The Federal Railroad Administration has certified a system-wide signals upgrade by the Port Authority Trans Hudson (PATH) transit system as meeting all the requirements for Positive Train Control (PTC). The move comes several weeks before the Dec. 31 federal deadline.

“A system for which safety has always been the top priority is now even safer,” Port Authority of New York & New Jersey Executive Director Rick Cotton said in a statement. “This is an important moment in PATH’s commitment to provide the highest level of safety to the riding public, and we thank all riders for their patience as PATH has installed this critical technology.”

PTC is a component of the more extensive system known as Communications-Based Train Control (CBTC), which calculates and communicates a train’s exact position, speed, travel direction and safe braking distance. PATH has already begun installing CBTC to replace its fixed-block system.
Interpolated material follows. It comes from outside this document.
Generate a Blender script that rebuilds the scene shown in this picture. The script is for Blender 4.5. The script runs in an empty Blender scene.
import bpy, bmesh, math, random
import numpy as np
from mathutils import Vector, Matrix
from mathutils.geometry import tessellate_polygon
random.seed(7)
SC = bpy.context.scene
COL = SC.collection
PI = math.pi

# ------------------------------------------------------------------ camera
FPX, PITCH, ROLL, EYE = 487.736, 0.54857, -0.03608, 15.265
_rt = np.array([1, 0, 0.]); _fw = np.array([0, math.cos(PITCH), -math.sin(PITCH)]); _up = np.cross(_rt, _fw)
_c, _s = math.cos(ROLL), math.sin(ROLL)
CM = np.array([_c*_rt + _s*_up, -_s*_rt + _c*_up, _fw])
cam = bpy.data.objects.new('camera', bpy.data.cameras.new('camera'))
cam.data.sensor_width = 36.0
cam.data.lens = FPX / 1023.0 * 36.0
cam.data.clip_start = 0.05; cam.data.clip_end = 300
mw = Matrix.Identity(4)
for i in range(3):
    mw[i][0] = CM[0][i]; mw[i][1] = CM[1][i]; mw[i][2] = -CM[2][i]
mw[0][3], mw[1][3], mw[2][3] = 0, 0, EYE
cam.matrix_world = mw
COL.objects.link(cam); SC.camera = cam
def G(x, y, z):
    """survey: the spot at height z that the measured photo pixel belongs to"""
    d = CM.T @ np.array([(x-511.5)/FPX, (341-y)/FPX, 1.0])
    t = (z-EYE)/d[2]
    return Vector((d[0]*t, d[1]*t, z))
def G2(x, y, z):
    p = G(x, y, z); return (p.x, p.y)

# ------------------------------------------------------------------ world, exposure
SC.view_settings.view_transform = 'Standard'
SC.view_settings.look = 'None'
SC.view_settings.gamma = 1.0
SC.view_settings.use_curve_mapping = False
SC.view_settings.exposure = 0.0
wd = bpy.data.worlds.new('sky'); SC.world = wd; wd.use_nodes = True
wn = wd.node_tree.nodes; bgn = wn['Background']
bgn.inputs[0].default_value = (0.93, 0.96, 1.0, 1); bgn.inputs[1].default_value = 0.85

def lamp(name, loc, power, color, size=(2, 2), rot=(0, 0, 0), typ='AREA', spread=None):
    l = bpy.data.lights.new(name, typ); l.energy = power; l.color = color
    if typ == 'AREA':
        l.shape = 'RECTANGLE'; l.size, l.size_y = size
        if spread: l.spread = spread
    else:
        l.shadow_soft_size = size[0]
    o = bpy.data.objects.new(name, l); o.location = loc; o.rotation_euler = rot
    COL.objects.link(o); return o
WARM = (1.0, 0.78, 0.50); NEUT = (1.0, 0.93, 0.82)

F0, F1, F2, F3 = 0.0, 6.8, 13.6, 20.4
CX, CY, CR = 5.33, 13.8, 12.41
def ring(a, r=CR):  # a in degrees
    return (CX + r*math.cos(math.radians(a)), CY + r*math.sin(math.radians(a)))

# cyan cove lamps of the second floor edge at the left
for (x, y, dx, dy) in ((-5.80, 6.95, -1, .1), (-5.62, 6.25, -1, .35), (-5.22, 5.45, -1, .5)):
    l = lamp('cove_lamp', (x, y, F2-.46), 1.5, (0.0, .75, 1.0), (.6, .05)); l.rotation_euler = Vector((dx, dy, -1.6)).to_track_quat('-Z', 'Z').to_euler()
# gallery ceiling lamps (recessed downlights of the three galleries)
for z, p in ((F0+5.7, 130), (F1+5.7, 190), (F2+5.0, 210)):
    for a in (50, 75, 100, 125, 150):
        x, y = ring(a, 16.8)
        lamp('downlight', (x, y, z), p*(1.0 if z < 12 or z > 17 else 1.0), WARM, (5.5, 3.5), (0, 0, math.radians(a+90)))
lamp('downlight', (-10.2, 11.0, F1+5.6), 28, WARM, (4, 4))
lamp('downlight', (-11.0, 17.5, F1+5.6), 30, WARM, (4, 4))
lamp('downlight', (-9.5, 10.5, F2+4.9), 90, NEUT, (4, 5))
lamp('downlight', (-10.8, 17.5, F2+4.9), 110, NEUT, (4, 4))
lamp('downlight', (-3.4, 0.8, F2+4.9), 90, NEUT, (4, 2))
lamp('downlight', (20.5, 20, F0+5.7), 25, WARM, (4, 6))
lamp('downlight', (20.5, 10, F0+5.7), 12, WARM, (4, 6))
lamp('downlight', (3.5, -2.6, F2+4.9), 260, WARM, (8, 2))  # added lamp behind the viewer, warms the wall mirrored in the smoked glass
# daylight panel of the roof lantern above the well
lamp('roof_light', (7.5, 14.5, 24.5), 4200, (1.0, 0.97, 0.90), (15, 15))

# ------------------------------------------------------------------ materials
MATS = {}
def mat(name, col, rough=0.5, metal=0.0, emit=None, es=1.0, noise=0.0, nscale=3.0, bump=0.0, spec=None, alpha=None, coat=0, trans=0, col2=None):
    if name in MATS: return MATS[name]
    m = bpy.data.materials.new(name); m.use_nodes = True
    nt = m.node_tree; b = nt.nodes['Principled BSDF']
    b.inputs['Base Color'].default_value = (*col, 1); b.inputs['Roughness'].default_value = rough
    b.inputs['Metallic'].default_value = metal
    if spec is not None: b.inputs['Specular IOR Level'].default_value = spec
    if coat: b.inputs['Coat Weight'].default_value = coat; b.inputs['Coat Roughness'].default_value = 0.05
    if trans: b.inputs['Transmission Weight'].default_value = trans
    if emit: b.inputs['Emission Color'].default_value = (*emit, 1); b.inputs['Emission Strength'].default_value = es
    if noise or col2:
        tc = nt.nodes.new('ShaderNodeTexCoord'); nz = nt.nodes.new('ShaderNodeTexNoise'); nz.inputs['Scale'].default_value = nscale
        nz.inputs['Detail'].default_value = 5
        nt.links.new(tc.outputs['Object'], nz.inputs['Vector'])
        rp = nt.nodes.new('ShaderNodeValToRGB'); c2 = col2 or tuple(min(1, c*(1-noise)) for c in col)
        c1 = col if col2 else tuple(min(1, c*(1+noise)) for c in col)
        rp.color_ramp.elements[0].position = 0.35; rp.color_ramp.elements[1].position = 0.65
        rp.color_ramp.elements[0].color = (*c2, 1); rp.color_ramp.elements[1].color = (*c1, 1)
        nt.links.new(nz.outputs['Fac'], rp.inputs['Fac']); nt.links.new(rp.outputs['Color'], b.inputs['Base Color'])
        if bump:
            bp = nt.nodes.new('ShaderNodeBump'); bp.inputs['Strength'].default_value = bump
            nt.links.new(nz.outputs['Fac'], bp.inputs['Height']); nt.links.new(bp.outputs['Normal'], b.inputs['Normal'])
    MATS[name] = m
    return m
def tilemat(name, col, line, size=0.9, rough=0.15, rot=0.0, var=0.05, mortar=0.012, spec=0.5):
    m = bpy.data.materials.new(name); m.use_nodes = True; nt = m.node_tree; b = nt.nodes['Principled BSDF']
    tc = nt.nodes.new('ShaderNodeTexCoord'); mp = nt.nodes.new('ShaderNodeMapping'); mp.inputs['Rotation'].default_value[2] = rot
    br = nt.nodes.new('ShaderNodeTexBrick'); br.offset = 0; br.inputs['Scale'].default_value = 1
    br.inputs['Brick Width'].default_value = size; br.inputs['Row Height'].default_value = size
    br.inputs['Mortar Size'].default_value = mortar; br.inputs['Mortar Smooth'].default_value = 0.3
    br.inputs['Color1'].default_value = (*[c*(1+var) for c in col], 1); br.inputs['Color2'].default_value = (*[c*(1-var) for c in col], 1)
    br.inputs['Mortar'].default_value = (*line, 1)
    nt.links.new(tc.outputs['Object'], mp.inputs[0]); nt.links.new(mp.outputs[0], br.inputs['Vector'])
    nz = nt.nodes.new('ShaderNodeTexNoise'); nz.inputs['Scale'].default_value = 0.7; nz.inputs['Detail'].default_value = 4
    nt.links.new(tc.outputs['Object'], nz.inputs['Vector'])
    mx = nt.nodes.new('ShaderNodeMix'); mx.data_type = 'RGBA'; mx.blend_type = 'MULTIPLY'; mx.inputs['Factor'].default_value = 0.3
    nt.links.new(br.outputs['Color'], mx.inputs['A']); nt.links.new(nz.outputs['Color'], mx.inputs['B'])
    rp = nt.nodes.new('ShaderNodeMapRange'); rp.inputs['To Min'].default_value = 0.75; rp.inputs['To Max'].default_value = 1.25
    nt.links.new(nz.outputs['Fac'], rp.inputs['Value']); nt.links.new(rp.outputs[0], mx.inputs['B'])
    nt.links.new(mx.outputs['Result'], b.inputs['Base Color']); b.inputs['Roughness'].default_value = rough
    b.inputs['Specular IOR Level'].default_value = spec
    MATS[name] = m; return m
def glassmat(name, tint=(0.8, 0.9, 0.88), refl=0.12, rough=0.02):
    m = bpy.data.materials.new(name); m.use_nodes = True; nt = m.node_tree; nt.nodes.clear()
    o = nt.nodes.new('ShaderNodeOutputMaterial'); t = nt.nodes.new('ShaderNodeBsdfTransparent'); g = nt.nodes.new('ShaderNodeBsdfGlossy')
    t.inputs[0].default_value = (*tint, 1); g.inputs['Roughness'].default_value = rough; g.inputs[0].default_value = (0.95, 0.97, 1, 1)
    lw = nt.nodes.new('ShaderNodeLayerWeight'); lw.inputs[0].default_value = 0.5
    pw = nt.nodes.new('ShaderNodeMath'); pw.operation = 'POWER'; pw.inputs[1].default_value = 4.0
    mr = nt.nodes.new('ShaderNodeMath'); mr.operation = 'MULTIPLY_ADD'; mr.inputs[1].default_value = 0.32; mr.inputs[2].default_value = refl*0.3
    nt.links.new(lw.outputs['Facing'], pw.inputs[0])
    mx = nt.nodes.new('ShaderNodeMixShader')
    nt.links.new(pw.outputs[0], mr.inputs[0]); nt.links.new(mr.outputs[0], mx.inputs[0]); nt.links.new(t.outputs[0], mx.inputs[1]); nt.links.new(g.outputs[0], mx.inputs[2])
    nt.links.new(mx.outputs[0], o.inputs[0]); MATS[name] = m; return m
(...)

The transit system, which links Newark to New York City through tunnels under the Hudson River, expects CBTC to allow for more frequent trains and less congestion on station platforms.

The FRA’s blessing follows a 17-week testing period during which PATH closed a series of tunnels and stations on weekends.

Siemens Mobility is the lead contractor in the consortium that is designing and installing the CBTC system. One company with a piece of the deal is D/A Builders, LLC, a joint venture of Daidone Electric of Newark, N.J. and Aldridge Electric of Libertyville, Ill.